Su ricorso presentato dall'Associazione Vittime della Caccia, il TAR della Campania ha annullato la delibera regionale sul calendario venatorio che autorizzava la caccia alla pavoncella, un uccello spesso al centro delle battaglie amministrative tra il mondo venatorio e quello ambientalista.
Tra le motivazioni della sentenza, pubblicata il 26 aprile, vi è l'assenza di «un valido piano di gestione idoneo a salvaguardare la pavoncella» per cui risulta «censurabile l'avvenuto inserimento della stessa tra le specie cacciabili». La Regione Campania, quindi, nonostante il parere negativo dell'ISPRA, la massima autorità nazionale in materia di tutela della fauna selvatica, com'era già successo in passato ha provato ugualmente a scavalcare le indicazioni e i paletti suggeriti dallo Stato inserendo ugualmente la specie tra quelle cacciabili.
Si è di fatto schierata, ancora una volta, al fianco delle associazioni venatorie come con Arcicaccia, Enalcaccia e la Federazione Italiana della caccia, che dovranno inoltre farsi carico anche del pagamento delle spese della lite. Le battaglie a colpi di sentenze del TAR tra cacciatori e Regioni da una parte e ornitologi e ambientalisti dall'altra, sono ormai la norma nel nostro Paese.

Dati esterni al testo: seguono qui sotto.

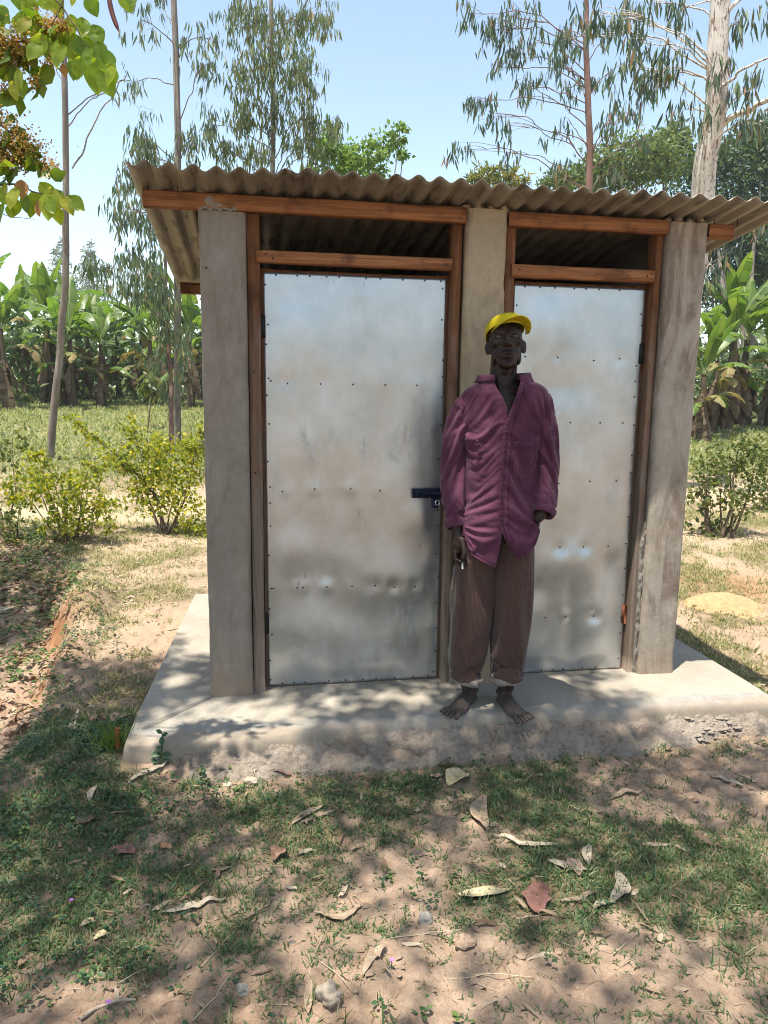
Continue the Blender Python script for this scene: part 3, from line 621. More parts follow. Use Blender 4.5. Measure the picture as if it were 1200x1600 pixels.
# ------------------------------------------------------------------ the man
MAN = empty('person', (1.265, -.245, -.004), -0.3)
tag(MAN, 'man in a yellow cap and faded maroon shirt standing barefoot before the doors', 'person')
def remesh(mb, name, mat, parent, vox, it=2, post=None):
    o = mb.build(name, None, None); md = o.modifiers.new('r', 'REMESH'); md.mode = 'VOXEL'; md.voxel_size = vox; md.use_smooth_shade = True
    if it: sm = o.modifiers.new('s', 'SMOOTH'); sm.iterations = it; sm.factor = .5
    dg = bpy.context.evaluated_depsgraph_get(); m = bpy.data.meshes.new_from_object(o.evaluated_get(dg)); m.name = name
    bpy.data.objects.remove(o)
    if post is not None:
        V = np.zeros(len(m.vertices)*3, np.float32); m.vertices.foreach_get('co', V); V = V.reshape(-1, 3).astype(float)
        E_ = np.zeros(len(m.edges)*2, np.int32); m.edges.foreach_get('vertices', E_); E_ = E_.reshape(-1, 2); hd = V[:, 2] > 1.515; dg_ = np.bincount(E_.reshape(-1), minlength=len(V))[:, None]
        for _ in range(7):
            A_ = np.zeros_like(V); np.add.at(A_, E_[:, 0], V[E_[:, 1]]); np.add.at(A_, E_[:, 1], V[E_[:, 0]]); V[hd] = .5*V[hd]+.5*(A_/np.maximum(dg_, 1))[hd]
        V = post(V); m.vertices.foreach_set('co', V.astype(np.float32).reshape(-1)); m.update()
    m.materials.clear(); return link(name, m, mat, parent, True)
def rx(a): c, s = math.cos(a), math.sin(a); return np.array([[1, 0, 0], [0, c, -s], [0, s, c]])
def ry(a): c, s = math.cos(a), math.sin(a); return np.array([[c, 0, s], [0, 1, 0], [-s, 0, c]])
def rz(a): c, s = math.cos(a), math.sin(a); return np.array([[c, -s, 0], [s, c, 0], [0, 0, 1]])
HR = rz(.04) @ ry(-.05) @ rx(-.17)      # head: turned, tilted and a little thrown back
HC = np.array([.022, -.012, 1.624])
def hp(p): return HR @ np.array(p, float) + HC
k = NT('dark_skin'); c = k.co(); n1 = k.noise(28, c, 5, .6); z = k.n('SeparateXYZ', {0: c}).outputs[2]
col = k.ramp(n1, [(.3, (.017, .0088, .006)), (.7, (.033, .0175, .0118))])
dust = k.ramp(k.math('ADD', k.math('SUBTRACT', .11, z), k.math('MULTIPLY', k.math('SUBTRACT', n1, .5), .12)), [(.0, 0.0), (.09, 1.0)])
col = k.mix(k.math('MULTIPLY', dust, .8), col, (.10, .077, .066))
M_SKIN = k.done(k.pr(col, k.math('ADD', .47, k.math('MULTIPLY', dust, .4)), 0, k.bump(k.noise(160, c, 4), .5, .0015), .25))

b = MB()
# head
def he(c, r, rot=None): b.ell(hp(c), r, HR if rot is None else HR @ rot, 18, 26)
he((0, .018, .040), (.072, .092, .072)); he((0, -.03, .015), (.064, .062, .075)); he((0, -.036, -.035), (.054, .05, .06))
he((0, -.045, -.078), (.042, .042, .03)); he((0, -.080, -.096), (.021, .016, .016))
for s in (-1, 1):
    he((s*.045, -.060, -.002), (.020, .019, .017)); he((s*.028, -.077, .044), (.028, .013, .010)); he((s*.052, .0, -.045), (.012, .03, .04))
    he((s*.013, -.097, -.018), (.0105, .011, .009)); he((s*.030, -.066, -.04), (.018, .016, .022))
    he((s*.068, .016, -.004), (.009, .014, .022))
    ear = np.array([.074*s, .018, -.002]); er = rz(s*-.85)
    b.ell(hp(ear+np.array([s*.003, .0, 0])), (.007, .017, .028), HR @ er, 12, 18)
    b.ell(hp(ear+np.array([s*.002, -.004, -.020])), (.008, .012, .014), HR @ er, 9, 12)
b.cap([hp((0, -.086, .034)), hp((0, -.100, .008)), hp((0, -.110, -.012))], [.009, .0105, .0125])
he((0, -.088, -.050), (.027, .014, .008)); he((0, -.087, -.066), (.023, .014, .009)); he((0, -.078, -.058), (.034, .016, .02))
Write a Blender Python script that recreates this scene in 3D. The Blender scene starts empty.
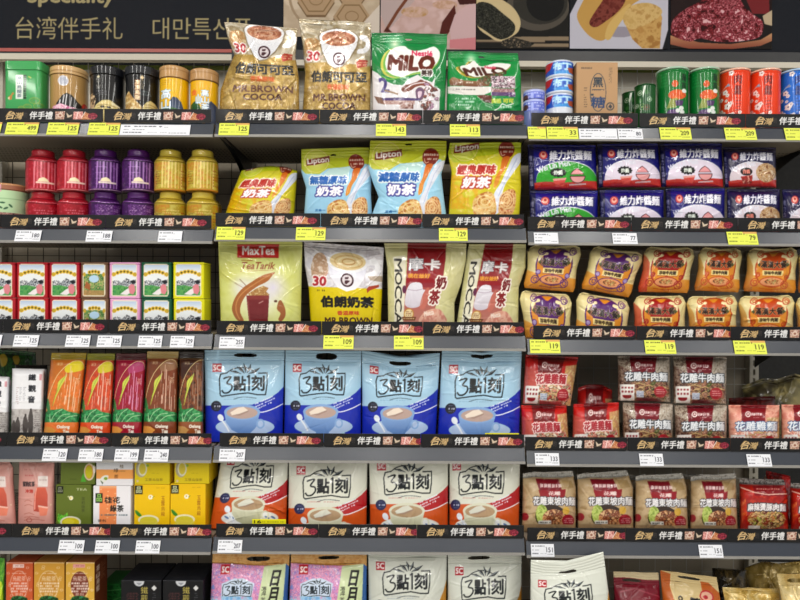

Sono soprattutto tre le specie che hanno animano più di tutte le altre il dibattito venatorio: la tortora selvatica, il moriglione e appunto la pavoncella.
Come evidenziano tutti gli studi scientifici più recenti, compresa la nuova Lista Rossa degli Uccelli Europei, queste specie da sempre oggetto di prelievo venatorio hanno subito un forte calo numerico in tutta Europa, ma nonostante ciò l'Italia non sembra voler prendere le giuste contromisure: «La Commissione Europea ha più volte avvertito l'Italia che per poter cacciare queste specie occorre avere un piano di gestione chiaro ed esaustivo che tenga conto dello status di conservazione» – aveva sottolineato a Kodami Giovanni Albarella della LIPU.
Piani di gestione che prevedono alcuni requisiti precisi, tra cui l'esistenza di dati aggiornati e affidabili sulla consistenza delle popolazioni in natura e sul numero degli animali abbattuti dai cacciatori, ma che l'Italia ancora non possiede. Quasi nessuna Regione è in grado di soddisfare questi requisiti, nonostante le richieste da parte dell'Europa, che ha più volte sottolineato la necessità di sospendere la caccia a queste specie chiedendo di eliminarle dai calendari venatori.
Ma nonostante ciò alcune Regioni non lo hanno fatto e si è dovuto ricorrere al TAR, come accaduto durante l'ultima stagione venatoria in Sardegna, per quanto riguarda la caccia alla tortora selvatica, oppure in Sicilia a causa dell'emergenza legata agli incendi e alla siccità. La stagione venatoria 2022/2023 è ancora lontana, ma si preannuncia già piuttosto movimentata e piena, ancora una volta, di battaglie a suon di ricorsi al TAR.